Content: (please note that content portions of a review may contain spoilers)
I was unfamiliar with Frogman’s work; when it was announced he would be creating ten Flash animation shorts featuring the cast of Lupin the Third, I had no idea what to expect. After watching all thirty-five minutes with my limited command of the Japanese language, I only have vague idea of what happened, but I do know that it was more entertaining than most of the ninety minute normal TV specials the Lupin franchise has produced lately.

Attempting to summarize the shorts would be a disservice. The stories range from Lupin as a high school teacher to a young boy that finds Lupin trapped in the woods and takes him home to be his pet and best friend. Throughout most of them, Lupin is usually just referring to everyone with his pet names for Zenigata and Fujiko. He sounds and acts like he is perpetually stoned. I could easily see these shorts playing alongside fare like South Park or Adventure Time.

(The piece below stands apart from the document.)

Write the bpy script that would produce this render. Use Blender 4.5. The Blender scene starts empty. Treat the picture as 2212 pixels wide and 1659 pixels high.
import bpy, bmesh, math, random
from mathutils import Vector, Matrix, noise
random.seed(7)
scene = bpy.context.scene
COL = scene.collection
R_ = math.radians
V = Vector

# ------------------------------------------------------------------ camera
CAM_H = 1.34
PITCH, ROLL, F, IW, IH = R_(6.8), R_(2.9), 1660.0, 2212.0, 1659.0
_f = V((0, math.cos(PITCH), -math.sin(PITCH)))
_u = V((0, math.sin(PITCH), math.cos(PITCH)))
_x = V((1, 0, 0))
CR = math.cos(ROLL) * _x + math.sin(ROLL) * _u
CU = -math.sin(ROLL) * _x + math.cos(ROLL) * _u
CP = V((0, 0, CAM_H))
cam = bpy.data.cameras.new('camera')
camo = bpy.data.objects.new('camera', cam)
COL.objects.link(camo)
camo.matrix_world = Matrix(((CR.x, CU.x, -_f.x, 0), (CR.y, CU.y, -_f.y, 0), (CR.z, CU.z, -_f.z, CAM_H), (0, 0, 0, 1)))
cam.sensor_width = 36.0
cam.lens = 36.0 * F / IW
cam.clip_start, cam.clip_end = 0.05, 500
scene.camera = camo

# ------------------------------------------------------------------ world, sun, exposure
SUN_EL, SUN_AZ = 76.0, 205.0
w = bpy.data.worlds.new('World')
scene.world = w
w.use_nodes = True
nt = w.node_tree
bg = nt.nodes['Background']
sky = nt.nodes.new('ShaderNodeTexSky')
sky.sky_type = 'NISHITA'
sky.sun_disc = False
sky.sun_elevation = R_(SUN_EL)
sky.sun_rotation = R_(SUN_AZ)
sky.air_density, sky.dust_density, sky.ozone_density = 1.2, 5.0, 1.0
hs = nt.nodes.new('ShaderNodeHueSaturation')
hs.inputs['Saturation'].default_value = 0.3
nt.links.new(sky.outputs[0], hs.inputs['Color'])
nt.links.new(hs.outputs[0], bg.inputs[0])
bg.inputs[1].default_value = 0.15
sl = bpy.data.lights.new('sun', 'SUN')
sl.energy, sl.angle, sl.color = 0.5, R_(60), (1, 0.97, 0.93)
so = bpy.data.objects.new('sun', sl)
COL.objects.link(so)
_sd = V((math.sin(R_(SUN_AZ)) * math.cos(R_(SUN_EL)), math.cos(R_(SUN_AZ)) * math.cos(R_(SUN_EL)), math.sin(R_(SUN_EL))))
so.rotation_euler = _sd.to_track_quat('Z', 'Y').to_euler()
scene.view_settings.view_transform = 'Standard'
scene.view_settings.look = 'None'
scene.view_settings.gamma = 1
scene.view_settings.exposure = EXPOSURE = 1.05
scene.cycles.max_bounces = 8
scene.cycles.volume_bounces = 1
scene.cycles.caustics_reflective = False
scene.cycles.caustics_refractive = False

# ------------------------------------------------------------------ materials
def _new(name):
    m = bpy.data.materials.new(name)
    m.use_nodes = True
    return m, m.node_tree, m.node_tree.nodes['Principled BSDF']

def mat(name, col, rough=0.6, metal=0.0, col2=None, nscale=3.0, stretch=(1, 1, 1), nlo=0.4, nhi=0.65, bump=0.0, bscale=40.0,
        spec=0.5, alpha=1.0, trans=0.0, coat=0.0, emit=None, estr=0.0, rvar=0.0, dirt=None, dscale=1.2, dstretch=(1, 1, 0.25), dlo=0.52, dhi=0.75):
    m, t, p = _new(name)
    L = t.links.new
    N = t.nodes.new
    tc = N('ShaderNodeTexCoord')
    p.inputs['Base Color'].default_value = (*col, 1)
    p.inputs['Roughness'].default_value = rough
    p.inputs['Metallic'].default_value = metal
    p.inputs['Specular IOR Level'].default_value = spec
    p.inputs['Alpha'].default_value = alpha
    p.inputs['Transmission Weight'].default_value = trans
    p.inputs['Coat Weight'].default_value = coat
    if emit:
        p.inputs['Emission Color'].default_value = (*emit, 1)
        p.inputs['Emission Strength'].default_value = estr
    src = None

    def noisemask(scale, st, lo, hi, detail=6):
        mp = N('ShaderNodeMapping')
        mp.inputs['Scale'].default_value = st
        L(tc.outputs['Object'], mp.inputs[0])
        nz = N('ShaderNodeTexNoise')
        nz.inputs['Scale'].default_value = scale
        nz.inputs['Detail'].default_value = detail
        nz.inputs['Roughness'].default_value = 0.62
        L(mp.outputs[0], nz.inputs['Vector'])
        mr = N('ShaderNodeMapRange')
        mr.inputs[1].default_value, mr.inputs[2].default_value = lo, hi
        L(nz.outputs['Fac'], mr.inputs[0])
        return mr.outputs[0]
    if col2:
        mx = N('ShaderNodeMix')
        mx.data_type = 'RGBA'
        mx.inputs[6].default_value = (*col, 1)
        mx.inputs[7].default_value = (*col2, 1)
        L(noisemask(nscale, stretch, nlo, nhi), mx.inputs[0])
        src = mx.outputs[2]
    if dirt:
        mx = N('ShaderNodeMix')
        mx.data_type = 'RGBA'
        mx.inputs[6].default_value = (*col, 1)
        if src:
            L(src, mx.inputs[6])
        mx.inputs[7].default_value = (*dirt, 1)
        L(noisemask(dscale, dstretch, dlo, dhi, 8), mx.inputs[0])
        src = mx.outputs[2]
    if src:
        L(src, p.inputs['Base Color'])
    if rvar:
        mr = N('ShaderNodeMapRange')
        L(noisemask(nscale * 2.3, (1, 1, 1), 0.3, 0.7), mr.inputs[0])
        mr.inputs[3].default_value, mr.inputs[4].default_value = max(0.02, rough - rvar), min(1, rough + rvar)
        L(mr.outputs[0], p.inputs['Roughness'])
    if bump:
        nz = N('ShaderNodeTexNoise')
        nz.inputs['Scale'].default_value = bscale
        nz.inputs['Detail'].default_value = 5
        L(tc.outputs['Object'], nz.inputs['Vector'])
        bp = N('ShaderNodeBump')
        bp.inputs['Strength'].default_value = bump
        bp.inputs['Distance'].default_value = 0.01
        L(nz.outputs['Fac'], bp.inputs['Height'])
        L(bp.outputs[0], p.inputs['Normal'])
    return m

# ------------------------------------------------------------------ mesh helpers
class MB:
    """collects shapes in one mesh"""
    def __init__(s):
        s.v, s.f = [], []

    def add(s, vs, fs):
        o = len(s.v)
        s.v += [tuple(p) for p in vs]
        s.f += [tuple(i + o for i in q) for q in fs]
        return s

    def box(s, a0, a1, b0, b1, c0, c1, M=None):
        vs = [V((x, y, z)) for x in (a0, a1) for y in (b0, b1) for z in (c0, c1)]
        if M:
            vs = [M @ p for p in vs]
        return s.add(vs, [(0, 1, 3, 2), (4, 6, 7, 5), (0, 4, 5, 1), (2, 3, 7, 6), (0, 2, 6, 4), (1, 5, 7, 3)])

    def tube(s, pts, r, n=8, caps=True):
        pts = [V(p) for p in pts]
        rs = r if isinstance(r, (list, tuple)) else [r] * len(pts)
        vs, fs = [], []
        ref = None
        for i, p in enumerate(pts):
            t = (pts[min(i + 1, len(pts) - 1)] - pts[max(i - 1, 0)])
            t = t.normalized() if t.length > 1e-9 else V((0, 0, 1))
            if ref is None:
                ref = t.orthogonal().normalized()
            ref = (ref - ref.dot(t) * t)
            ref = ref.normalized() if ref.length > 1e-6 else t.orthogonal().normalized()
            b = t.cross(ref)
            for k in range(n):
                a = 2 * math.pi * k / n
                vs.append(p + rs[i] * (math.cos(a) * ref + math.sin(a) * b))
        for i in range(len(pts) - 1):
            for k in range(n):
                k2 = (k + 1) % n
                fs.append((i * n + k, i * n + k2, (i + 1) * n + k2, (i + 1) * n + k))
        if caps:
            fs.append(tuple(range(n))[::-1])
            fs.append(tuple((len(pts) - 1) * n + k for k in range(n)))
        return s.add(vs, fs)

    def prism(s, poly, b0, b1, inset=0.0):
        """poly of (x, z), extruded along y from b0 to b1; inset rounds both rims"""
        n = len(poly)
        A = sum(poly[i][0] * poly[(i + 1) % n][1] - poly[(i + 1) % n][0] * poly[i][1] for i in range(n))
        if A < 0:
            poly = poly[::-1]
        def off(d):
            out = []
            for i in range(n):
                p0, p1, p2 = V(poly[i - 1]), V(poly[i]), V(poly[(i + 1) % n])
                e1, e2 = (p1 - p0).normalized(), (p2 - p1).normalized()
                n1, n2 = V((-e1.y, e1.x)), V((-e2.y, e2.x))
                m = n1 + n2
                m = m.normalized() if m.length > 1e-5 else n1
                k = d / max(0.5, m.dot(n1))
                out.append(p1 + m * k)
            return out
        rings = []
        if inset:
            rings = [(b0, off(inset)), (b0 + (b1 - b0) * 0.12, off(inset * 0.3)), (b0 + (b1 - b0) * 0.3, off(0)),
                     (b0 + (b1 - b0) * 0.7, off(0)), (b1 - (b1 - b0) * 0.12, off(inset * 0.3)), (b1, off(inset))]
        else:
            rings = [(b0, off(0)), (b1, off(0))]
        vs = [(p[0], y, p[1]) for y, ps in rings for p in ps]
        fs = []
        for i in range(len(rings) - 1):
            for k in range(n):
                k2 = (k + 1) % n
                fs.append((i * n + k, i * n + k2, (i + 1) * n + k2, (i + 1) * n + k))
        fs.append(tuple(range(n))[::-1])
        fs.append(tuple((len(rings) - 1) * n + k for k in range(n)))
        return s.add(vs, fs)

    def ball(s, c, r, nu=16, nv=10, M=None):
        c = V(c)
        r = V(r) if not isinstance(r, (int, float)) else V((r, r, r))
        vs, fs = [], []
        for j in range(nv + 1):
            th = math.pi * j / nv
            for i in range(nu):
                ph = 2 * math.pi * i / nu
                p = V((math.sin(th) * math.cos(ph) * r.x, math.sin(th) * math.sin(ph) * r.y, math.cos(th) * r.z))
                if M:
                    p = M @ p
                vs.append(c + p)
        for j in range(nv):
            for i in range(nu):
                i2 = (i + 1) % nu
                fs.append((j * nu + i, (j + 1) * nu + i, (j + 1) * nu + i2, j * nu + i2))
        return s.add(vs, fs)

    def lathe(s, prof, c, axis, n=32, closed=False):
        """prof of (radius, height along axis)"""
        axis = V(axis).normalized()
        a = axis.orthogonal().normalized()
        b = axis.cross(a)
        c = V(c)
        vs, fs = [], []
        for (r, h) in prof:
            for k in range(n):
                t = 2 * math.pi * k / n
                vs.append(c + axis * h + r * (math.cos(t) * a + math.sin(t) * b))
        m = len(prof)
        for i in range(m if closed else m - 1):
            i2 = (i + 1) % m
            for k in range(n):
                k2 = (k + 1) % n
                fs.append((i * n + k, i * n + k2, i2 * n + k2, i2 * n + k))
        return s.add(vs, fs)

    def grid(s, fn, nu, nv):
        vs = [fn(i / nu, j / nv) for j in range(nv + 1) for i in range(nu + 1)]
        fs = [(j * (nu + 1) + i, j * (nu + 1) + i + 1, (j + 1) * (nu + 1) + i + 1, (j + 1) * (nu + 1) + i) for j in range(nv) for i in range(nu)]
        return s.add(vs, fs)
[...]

The parody does not stop with Lupin though. Frogman manages to fit in references to E.T., Terminator, Star Wars, and I am sure many more that I managed to miss in between laughing and going “WTF?!”. Something about theses shorts just clicked with me; the Lupin gang and Frogman’s comedic sensibilities just work together.

In Summary:
I want more of this. I have no idea what most of the dialogue was about, but the visuals alone managed to convey the absurdity of the shorts. Something about the Lupin characters just meshes beautifully with Frogman’s comedic style. While a bit pricy for the casual Lupin fan to import, I found it worth the investment and will be pulling this off the shelf for a good laugh now and again.

Features:
Japanese Linear PCM Language

Content Grade: B
Audio Grade: B+
Video Grade: A+
Packaging Grade: B
Menu Grade: B-
Extras Grade: B-

Released By: Vap Video
Release Date: December 19, 2012
MSRP: 3800 ¥
Running Time: 35 minutes
Video Encoding: 1080p AVC
Aspect Ratio: 1.78:1 Widescreen

Review Equipment:
Sony KDS-R70XBR2 70″ LCoS 1080P HDTV, Sony PlayStation3 Blu-ray player via HDMI set to 1080p, Onkyo TX-SR605 Receiver and Panasonic SB-TP20S Multi-Channel Speaker System With 100-Watt Subwoofer.